• OBJECTIVE: What follows are records. Restate all of them word for word.

Rows from a 3D scene dataset:
—————
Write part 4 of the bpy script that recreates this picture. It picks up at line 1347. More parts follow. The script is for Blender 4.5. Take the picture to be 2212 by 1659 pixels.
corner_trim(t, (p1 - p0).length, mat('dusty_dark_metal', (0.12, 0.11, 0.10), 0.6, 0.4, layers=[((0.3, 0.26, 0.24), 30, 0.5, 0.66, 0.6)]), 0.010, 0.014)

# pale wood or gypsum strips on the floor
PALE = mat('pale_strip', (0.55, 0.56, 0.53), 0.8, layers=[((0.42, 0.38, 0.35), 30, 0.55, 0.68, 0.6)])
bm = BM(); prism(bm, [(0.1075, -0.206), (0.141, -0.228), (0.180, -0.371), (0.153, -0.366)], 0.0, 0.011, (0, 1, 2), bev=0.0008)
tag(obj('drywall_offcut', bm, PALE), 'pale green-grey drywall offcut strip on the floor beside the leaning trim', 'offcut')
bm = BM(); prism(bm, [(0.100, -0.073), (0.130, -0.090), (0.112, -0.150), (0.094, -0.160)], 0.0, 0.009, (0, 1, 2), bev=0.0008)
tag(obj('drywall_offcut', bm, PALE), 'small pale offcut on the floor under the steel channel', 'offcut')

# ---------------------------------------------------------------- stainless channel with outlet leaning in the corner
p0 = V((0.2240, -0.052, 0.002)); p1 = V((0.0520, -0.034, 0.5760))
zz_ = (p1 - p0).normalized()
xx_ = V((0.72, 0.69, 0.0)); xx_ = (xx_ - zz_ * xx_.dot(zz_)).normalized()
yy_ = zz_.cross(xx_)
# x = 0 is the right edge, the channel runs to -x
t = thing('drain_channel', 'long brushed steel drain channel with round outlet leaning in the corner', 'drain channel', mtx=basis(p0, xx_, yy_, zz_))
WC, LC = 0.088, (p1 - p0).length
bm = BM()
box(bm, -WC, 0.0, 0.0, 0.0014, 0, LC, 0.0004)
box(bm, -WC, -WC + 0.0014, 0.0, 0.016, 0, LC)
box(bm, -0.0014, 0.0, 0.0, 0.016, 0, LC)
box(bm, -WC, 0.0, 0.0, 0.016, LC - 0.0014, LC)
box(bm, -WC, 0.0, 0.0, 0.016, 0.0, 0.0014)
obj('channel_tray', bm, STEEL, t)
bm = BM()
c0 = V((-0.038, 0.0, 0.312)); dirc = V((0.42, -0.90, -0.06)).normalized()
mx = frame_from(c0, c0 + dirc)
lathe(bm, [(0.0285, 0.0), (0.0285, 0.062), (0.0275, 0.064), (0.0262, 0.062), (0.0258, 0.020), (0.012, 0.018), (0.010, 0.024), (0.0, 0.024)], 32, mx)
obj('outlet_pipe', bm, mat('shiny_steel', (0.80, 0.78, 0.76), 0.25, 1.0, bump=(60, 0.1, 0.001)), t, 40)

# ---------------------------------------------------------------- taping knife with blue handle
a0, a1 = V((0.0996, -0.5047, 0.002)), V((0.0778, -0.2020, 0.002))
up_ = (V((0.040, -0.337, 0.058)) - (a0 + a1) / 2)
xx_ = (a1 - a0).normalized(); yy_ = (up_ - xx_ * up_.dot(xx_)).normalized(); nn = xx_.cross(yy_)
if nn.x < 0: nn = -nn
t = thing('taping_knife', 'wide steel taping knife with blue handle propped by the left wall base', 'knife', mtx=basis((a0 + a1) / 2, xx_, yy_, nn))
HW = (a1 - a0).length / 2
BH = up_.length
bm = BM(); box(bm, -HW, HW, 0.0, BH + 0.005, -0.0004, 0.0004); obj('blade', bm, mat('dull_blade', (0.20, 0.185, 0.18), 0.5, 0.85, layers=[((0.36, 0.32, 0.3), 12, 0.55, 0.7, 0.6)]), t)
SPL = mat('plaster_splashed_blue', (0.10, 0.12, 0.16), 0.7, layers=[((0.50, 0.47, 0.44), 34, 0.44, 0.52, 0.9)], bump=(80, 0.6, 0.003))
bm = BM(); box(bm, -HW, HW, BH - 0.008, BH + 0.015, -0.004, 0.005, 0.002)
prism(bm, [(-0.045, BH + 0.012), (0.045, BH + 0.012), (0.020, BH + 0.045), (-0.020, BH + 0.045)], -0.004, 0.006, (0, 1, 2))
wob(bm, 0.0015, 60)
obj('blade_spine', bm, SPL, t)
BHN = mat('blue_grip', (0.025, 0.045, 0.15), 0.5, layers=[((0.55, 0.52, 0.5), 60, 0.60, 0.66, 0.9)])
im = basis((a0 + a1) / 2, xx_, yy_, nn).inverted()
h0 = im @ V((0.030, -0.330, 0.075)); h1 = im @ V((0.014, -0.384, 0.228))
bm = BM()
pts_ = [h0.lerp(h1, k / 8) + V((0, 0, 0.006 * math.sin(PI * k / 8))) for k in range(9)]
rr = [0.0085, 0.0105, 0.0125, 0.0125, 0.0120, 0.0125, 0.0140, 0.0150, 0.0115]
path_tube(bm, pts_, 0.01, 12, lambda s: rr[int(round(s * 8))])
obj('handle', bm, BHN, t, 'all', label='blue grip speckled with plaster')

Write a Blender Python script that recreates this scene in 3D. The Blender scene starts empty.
—————
• ANSWER TO THIS PROBLEM:
Write part 4 of the bpy script that recreates this picture. It picks up at line 1347. More parts follow. The script is for Blender 4.5. Take the picture to be 2212 by 1659 pixels.
corner_trim(t, (p1 - p0).length, mat('dusty_dark_metal', (0.12, 0.11, 0.10), 0.6, 0.4, layers=[((0.3, 0.26, 0.24), 30, 0.5, 0.66, 0.6)]), 0.010, 0.014)

# pale wood or gypsum strips on the floor
PALE = mat('pale_strip', (0.55, 0.56, 0.53), 0.8, layers=[((0.42, 0.38, 0.35), 30, 0.55, 0.68, 0.6)])
bm = BM(); prism(bm, [(0.1075, -0.206), (0.141, -0.228), (0.180, -0.371), (0.153, -0.366)], 0.0, 0.011, (0, 1, 2), bev=0.0008)
tag(obj('drywall_offcut', bm, PALE), 'pale green-grey drywall offcut strip on the floor beside the leaning trim', 'offcut')
bm = BM(); prism(bm, [(0.100, -0.073), (0.130, -0.090), (0.112, -0.150), (0.094, -0.160)], 0.0, 0.009, (0, 1, 2), bev=0.0008)
tag(obj('drywall_offcut', bm, PALE), 'small pale offcut on the floor under the steel channel', 'offcut')

# ---------------------------------------------------------------- stainless channel with outlet leaning in the corner
p0 = V((0.2240, -0.052, 0.002)); p1 = V((0.0520, -0.034, 0.5760))
zz_ = (p1 - p0).normalized()
xx_ = V((0.72, 0.69, 0.0)); xx_ = (xx_ - zz_ * xx_.dot(zz_)).normalized()
yy_ = zz_.cross(xx_)
# x = 0 is the right edge, the channel runs to -x
t = thing('drain_channel', 'long brushed steel drain channel with round outlet leaning in the corner', 'drain channel', mtx=basis(p0, xx_, yy_, zz_))
WC, LC = 0.088, (p1 - p0).length
bm = BM()
box(bm, -WC, 0.0, 0.0, 0.0014, 0, LC, 0.0004)
box(bm, -WC, -WC + 0.0014, 0.0, 0.016, 0, LC)
box(bm, -0.0014, 0.0, 0.0, 0.016, 0, LC)
box(bm, -WC, 0.0, 0.0, 0.016, LC - 0.0014, LC)
box(bm, -WC, 0.0, 0.0, 0.016, 0.0, 0.0014)
obj('channel_tray', bm, STEEL, t)
bm = BM()
c0 = V((-0.038, 0.0, 0.312)); dirc = V((0.42, -0.90, -0.06)).normalized()
mx = frame_from(c0, c0 + dirc)
lathe(bm, [(0.0285, 0.0), (0.0285, 0.062), (0.0275, 0.064), (0.0262, 0.062), (0.0258, 0.020), (0.012, 0.018), (0.010, 0.024), (0.0, 0.024)], 32, mx)
obj('outlet_pipe', bm, mat('shiny_steel', (0.80, 0.78, 0.76), 0.25, 1.0, bump=(60, 0.1, 0.001)), t, 40)

# ---------------------------------------------------------------- taping knife with blue handle
a0, a1 = V((0.0996, -0.5047, 0.002)), V((0.0778, -0.2020, 0.002))
up_ = (V((0.040, -0.337, 0.058)) - (a0 + a1) / 2)
xx_ = (a1 - a0).normalized(); yy_ = (up_ - xx_ * up_.dot(xx_)).normalized(); nn = xx_.cross(yy_)
if nn.x < 0: nn = -nn
t = thing('taping_knife', 'wide steel taping knife with blue handle propped by the left wall base', 'knife', mtx=basis((a0 + a1) / 2, xx_, yy_, nn))
HW = (a1 - a0).length / 2
BH = up_.length
bm = BM(); box(bm, -HW, HW, 0.0, BH + 0.005, -0.0004, 0.0004); obj('blade', bm, mat('dull_blade', (0.20, 0.185, 0.18), 0.5, 0.85, layers=[((0.36, 0.32, 0.3), 12, 0.55, 0.7, 0.6)]), t)
SPL = mat('plaster_splashed_blue', (0.10, 0.12, 0.16), 0.7, layers=[((0.50, 0.47, 0.44), 34, 0.44, 0.52, 0.9)], bump=(80, 0.6, 0.003))
bm = BM(); box(bm, -HW, HW, BH - 0.008, BH + 0.015, -0.004, 0.005, 0.002)
prism(bm, [(-0.045, BH + 0.012), (0.045, BH + 0.012), (0.020, BH + 0.045), (-0.020, BH + 0.045)], -0.004, 0.006, (0, 1, 2))
wob(bm, 0.0015, 60)
obj('blade_spine', bm, SPL, t)
BHN = mat('blue_grip', (0.025, 0.045, 0.15), 0.5, layers=[((0.55, 0.52, 0.5), 60, 0.60, 0.66, 0.9)])
im = basis((a0 + a1) / 2, xx_, yy_, nn).inverted()
h0 = im @ V((0.030, -0.330, 0.075)); h1 = im @ V((0.014, -0.384, 0.228))
bm = BM()
pts_ = [h0.lerp(h1, k / 8) + V((0, 0, 0.006 * math.sin(PI * k / 8))) for k in range(9)]
rr = [0.0085, 0.0105, 0.0125, 0.0125, 0.0120, 0.0125, 0.0140, 0.0150, 0.0115]
path_tube(bm, pts_, 0.01, 12, lambda s: rr[int(round(s * 8))])
obj('handle', bm, BHN, t, 'all', label='blue grip speckled with plaster')

Write a Blender Python script that recreates this scene in 3D. The Blender scene starts empty.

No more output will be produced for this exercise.